_PROVIDED MATERIAL:_
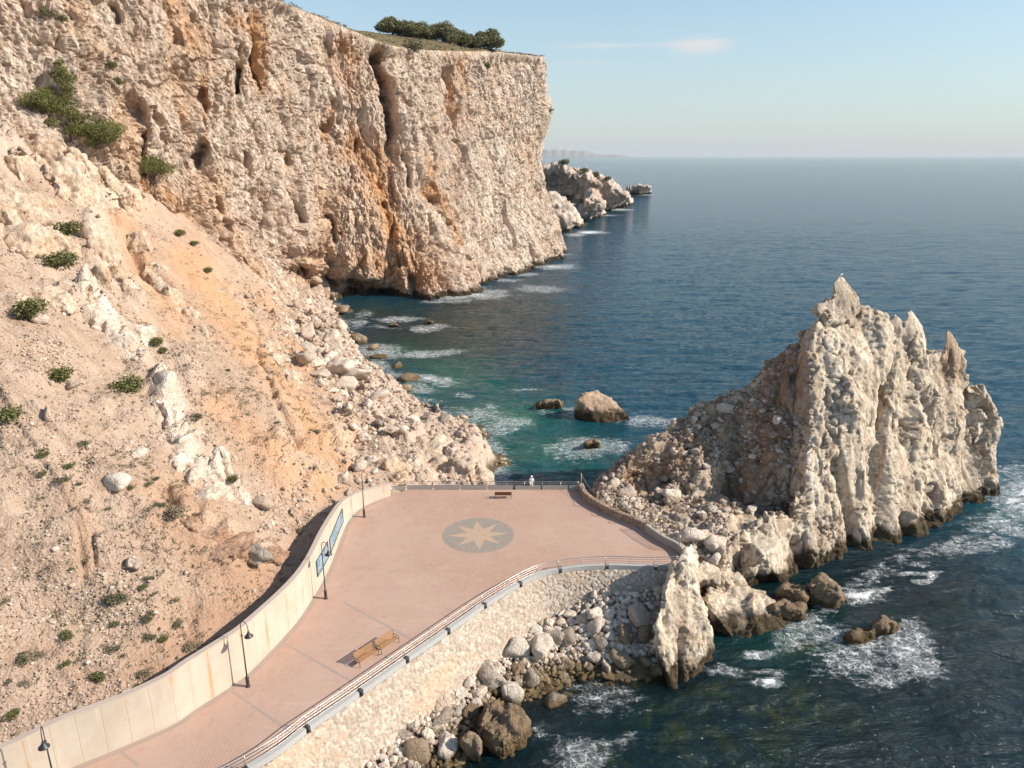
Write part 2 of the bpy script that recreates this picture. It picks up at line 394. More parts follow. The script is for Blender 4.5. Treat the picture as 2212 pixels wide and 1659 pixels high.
def build_hill():
    th = np.arange(-1.02, .12, .00235); rr = [24.]
    while rr[-1] < 262: rr.append(rr[-1]*1.0034 if rr[-1] > 38 else rr[-1]+.4)
    rr = np.array(rr); A, R = np.meshgrid(th, rr, indexing='ij'); nu, nv = A.shape
    x = (R*np.sin(A)).ravel(); y = (R*np.cos(A)).ravel()
    z = hill_z(x, y); V = np.stack([x, y, z], 1)
    d, sg, ti = segdist(x, y, TOE); mland = (sg > 0)*sstep(0, 5, d)
    beach = ((sg <= 0) & (y > 79)).astype(float)*sstep(79.2, 84, y)
    # masks: outcrops, ochre earth, white ribs
    rk = strokes(V, [([(20, 270), (120, 300), (210, 370), (290, 410)], 60, 1.), ([(0, 470), (90, 520)], 55, .8), ([(215, 470), (240, 560), (300, 640)], 40, .9),
                     ([(170, 640), (240, 700), (310, 780)], 30, 1.), ([(340, 830), (390, 930), (440, 1010), (500, 1050)], 34, 1.), ([(420, 1120), (520, 1170), (600, 1190)], 26, .7),
                     ([(650, 650), (720, 760), (800, 850)], 45, .6), ([(0, 120), (60, 220)], 60, .9), ([(760, 940), (880, 980), (1010, 1010)], 60, 1.),
                     ([(300, 720), (420, 820)], 30, .4), ([(560, 760), (640, 900)], 30, .3), ([(0, 300), (150, 250)], 80, .8), ([(470, 600), (560, 700)], 34, .45), ([(80, 560), (150, 640)], 40, .5), ([(230, 900), (300, 980)], 30, .35), ([(600, 960), (700, 1040)], 40, .6), ([(60, 1100), (240, 1150)], 40, .3)])
    wh = strokes(V, [([(185, 640), (240, 690), (280, 740)], 18, 1.), ([(345, 840), (380, 930), (410, 1000), (470, 1040)], 22, 1.), ([(0, 130), (50, 200), (90, 240)], 35, .7),
                     ([(190, 470), (215, 560), (230, 640)], 18, .8), ([(930, 960), (980, 1000)], 30, .35)])
    st = strokes(V, [([(235, 440), (280, 520), (330, 600), (380, 680)], 42, 1.), ([(400, 560), (520, 720), (640, 860), (700, 940)], 46, 1.2), ([(560, 640), (660, 760), (720, 820)], 30, .8),
                     ([(470, 880), (560, 960), (640, 1050), (700, 1060)], 38, .8), ([(150, 300), (230, 380)], 60, .5), ([(180, 1130), (190, 1220)], 22, .55), ([(380, 1080), (480, 1200), (560, 1280), (420, 1350)], 75, .5),
                     ([(640, 960), (740, 990), (760, 1000)], 26, .8), ([(600, 680), (680, 820), (760, 930)], 30, .7)])
    carve = strokes(V, [([(270, 510), (300, 560), (350, 610)], 14, 4.), ([(550, 740), (590, 850)], 6, .8), ([(600, 890), (640, 960)], 7, .9), ([(430, 1130), (500, 1170), (590, 1200)], 7, .9),
                        ([(355, 1050), (375, 1080)], 12, 1.6), ([(200, 1140), (205, 1210)], 5, .5), ([(168, 1140), (180, 1230)], 5, .4), ([(130, 380), (200, 430), (240, 440)], 12, 1.3), ([(20, 350), (60, 400)], 14, 1.5),
                        ([(700, 1000), (760, 1010)], 6, 1.)])
    rk = np.clip(rk*mland + beach*.9, 0, 1)
    r1, c1 = rocky(V, 7., 2.6, 3, (1, 1, .8), 4, .45)
    # down-slope gullies and lumps
    q = np.stack([x*.035, y*.16, z*.03], 1); gl = fbm(q, 4, 40); lump = fbm(V*.22, 5, 44); fine = fbm(V*1.1, 4, 48, .6)
    rib = fbm(np.stack([x*.3+y*.12, y*.5-x*.2, z*.5], 1), 4, 52)
    amp = mland + beach*.35
    R2, C2 = rocky(V, 2.6, .42, 23, (1, 1, 1), 3, .6)
    V[:, 2] -= mland*.5*np.abs(fbm(np.stack([x*.09+y*.03, y*.55-x*.3, z*.02], 1), 4, 56))*(1+2*np.clip(st, 0, 1))
    V[:, 2] += rk*(r1*1.15+.55)*np.maximum(mland, beach*.55) + amp*(1-rk*.6)*(gl*1.9+lump*1.3+fine*.18) + amp*R2*(.45+.6*rk) + mland*np.abs(rib)*.5
    V[:, 0] += rk*mland*r1*.45
    V[:, 2] -= carve*mland
    V[:, 2] += 1.1*mland*np.clip(wh, 0, 1)
    ins = inside(x, y, PLAZA); wd, wsg, _ = segdist(x, y, WALL)
    V[ins, 2] = 4.0
    V[(sg <= 0) & (y < 79.3), 2] = 4.0
    px, py = proj(V)
    att = dict(rk=rk, whit=wh*(.6+.6*fbm(V*.5, 3, 60)), stain=st*(.75+.6*gl)*1.0, crk=np.clip(c1*rk+.45*C2, 0, 1)*.9, red=strokes(V, [([(400, 1120), (470, 1220), (560, 1290), (440, 1380), (330, 1420)], 70, 1.), ([(150, 1060), (185, 1210)], 26, .8), ([(600, 1200), (660, 1150)], 30, .8), ([(100, 1400), (200, 1500)], 40, .5), ([(330, 780), (360, 860)], 20, .5)])*(.8+.5*fine), veg=mland*(.4+.6*sstep(-.1, .5, lump))*sstep(3, 10, d), nowet=(y < 79).astype(float))
    bad = ins | ((y < 79.3) & (wsg < 0) & (wd > .5)) | ((y >= 79.3) & (z < -5.9) & (ds_shore(x, y) > 30))
    Fh = gridfaces(nu, nv)[:, ::-1]; Fh = Fh[~bad[Fh].all(axis=1)]
    me = npmesh('hillside', V, Fh, True, att)
    o = link('hillside', me, M_slope); tag(o, 'ochre and pale scree hillside dropping to the terrace wall and rocky shore', 'hillside', kind='structure')
    return o, V, Fh, att, (nu, nv)
hill, HV, HF, HA, HS = build_hill()
print('hill', len(HV), time.time()-T0)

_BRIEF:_
Every line above should be returned exactly; the pictures stay out.

_WORKED SOLUTION:_
Write part 2 of the bpy script that recreates this picture. It picks up at line 394. More parts follow. The script is for Blender 4.5. Treat the picture as 2212 pixels wide and 1659 pixels high.
def build_hill():
    th = np.arange(-1.02, .12, .00235); rr = [24.]
    while rr[-1] < 262: rr.append(rr[-1]*1.0034 if rr[-1] > 38 else rr[-1]+.4)
    rr = np.array(rr); A, R = np.meshgrid(th, rr, indexing='ij'); nu, nv = A.shape
    x = (R*np.sin(A)).ravel(); y = (R*np.cos(A)).ravel()
    z = hill_z(x, y); V = np.stack([x, y, z], 1)
    d, sg, ti = segdist(x, y, TOE); mland = (sg > 0)*sstep(0, 5, d)
    beach = ((sg <= 0) & (y > 79)).astype(float)*sstep(79.2, 84, y)
    # masks: outcrops, ochre earth, white ribs
    rk = strokes(V, [([(20, 270), (120, 300), (210, 370), (290, 410)], 60, 1.), ([(0, 470), (90, 520)], 55, .8), ([(215, 470), (240, 560), (300, 640)], 40, .9),
                     ([(170, 640), (240, 700), (310, 780)], 30, 1.), ([(340, 830), (390, 930), (440, 1010), (500, 1050)], 34, 1.), ([(420, 1120), (520, 1170), (600, 1190)], 26, .7),
                     ([(650, 650), (720, 760), (800, 850)], 45, .6), ([(0, 120), (60, 220)], 60, .9), ([(760, 940), (880, 980), (1010, 1010)], 60, 1.),
                     ([(300, 720), (420, 820)], 30, .4), ([(560, 760), (640, 900)], 30, .3), ([(0, 300), (150, 250)], 80, .8), ([(470, 600), (560, 700)], 34, .45), ([(80, 560), (150, 640)], 40, .5), ([(230, 900), (300, 980)], 30, .35), ([(600, 960), (700, 1040)], 40, .6), ([(60, 1100), (240, 1150)], 40, .3)])
    wh = strokes(V, [([(185, 640), (240, 690), (280, 740)], 18, 1.), ([(345, 840), (380, 930), (410, 1000), (470, 1040)], 22, 1.), ([(0, 130), (50, 200), (90, 240)], 35, .7),
                     ([(190, 470), (215, 560), (230, 640)], 18, .8), ([(930, 960), (980, 1000)], 30, .35)])
    st = strokes(V, [([(235, 440), (280, 520), (330, 600), (380, 680)], 42, 1.), ([(400, 560), (520, 720), (640, 860), (700, 940)], 46, 1.2), ([(560, 640), (660, 760), (720, 820)], 30, .8),
                     ([(470, 880), (560, 960), (640, 1050), (700, 1060)], 38, .8), ([(150, 300), (230, 380)], 60, .5), ([(180, 1130), (190, 1220)], 22, .55), ([(380, 1080), (480, 1200), (560, 1280), (420, 1350)], 75, .5),
                     ([(640, 960), (740, 990), (760, 1000)], 26, .8), ([(600, 680), (680, 820), (760, 930)], 30, .7)])
    carve = strokes(V, [([(270, 510), (300, 560), (350, 610)], 14, 4.), ([(550, 740), (590, 850)], 6, .8), ([(600, 890), (640, 960)], 7, .9), ([(430, 1130), (500, 1170), (590, 1200)], 7, .9),
                        ([(355, 1050), (375, 1080)], 12, 1.6), ([(200, 1140), (205, 1210)], 5, .5), ([(168, 1140), (180, 1230)], 5, .4), ([(130, 380), (200, 430), (240, 440)], 12, 1.3), ([(20, 350), (60, 400)], 14, 1.5),
                        ([(700, 1000), (760, 1010)], 6, 1.)])
    rk = np.clip(rk*mland + beach*.9, 0, 1)
    r1, c1 = rocky(V, 7., 2.6, 3, (1, 1, .8), 4, .45)
    # down-slope gullies and lumps
    q = np.stack([x*.035, y*.16, z*.03], 1); gl = fbm(q, 4, 40); lump = fbm(V*.22, 5, 44); fine = fbm(V*1.1, 4, 48, .6)
    rib = fbm(np.stack([x*.3+y*.12, y*.5-x*.2, z*.5], 1), 4, 52)
    amp = mland + beach*.35
    R2, C2 = rocky(V, 2.6, .42, 23, (1, 1, 1), 3, .6)
    V[:, 2] -= mland*.5*np.abs(fbm(np.stack([x*.09+y*.03, y*.55-x*.3, z*.02], 1), 4, 56))*(1+2*np.clip(st, 0, 1))
    V[:, 2] += rk*(r1*1.15+.55)*np.maximum(mland, beach*.55) + amp*(1-rk*.6)*(gl*1.9+lump*1.3+fine*.18) + amp*R2*(.45+.6*rk) + mland*np.abs(rib)*.5
    V[:, 0] += rk*mland*r1*.45
    V[:, 2] -= carve*mland
    V[:, 2] += 1.1*mland*np.clip(wh, 0, 1)
    ins = inside(x, y, PLAZA); wd, wsg, _ = segdist(x, y, WALL)
    V[ins, 2] = 4.0
    V[(sg <= 0) & (y < 79.3), 2] = 4.0
    px, py = proj(V)
    att = dict(rk=rk, whit=wh*(.6+.6*fbm(V*.5, 3, 60)), stain=st*(.75+.6*gl)*1.0, crk=np.clip(c1*rk+.45*C2, 0, 1)*.9, red=strokes(V, [([(400, 1120), (470, 1220), (560, 1290), (440, 1380), (330, 1420)], 70, 1.), ([(150, 1060), (185, 1210)], 26, .8), ([(600, 1200), (660, 1150)], 30, .8), ([(100, 1400), (200, 1500)], 40, .5), ([(330, 780), (360, 860)], 20, .5)])*(.8+.5*fine), veg=mland*(.4+.6*sstep(-.1, .5, lump))*sstep(3, 10, d), nowet=(y < 79).astype(float))
    bad = ins | ((y < 79.3) & (wsg < 0) & (wd > .5)) | ((y >= 79.3) & (z < -5.9) & (ds_shore(x, y) > 30))
    Fh = gridfaces(nu, nv)[:, ::-1]; Fh = Fh[~bad[Fh].all(axis=1)]
    me = npmesh('hillside', V, Fh, True, att)
    o = link('hillside', me, M_slope); tag(o, 'ochre and pale scree hillside dropping to the terrace wall and rocky shore', 'hillside', kind='structure')
    return o, V, Fh, att, (nu, nv)
hill, HV, HF, HA, HS = build_hill()
print('hill', len(HV), time.time()-T0)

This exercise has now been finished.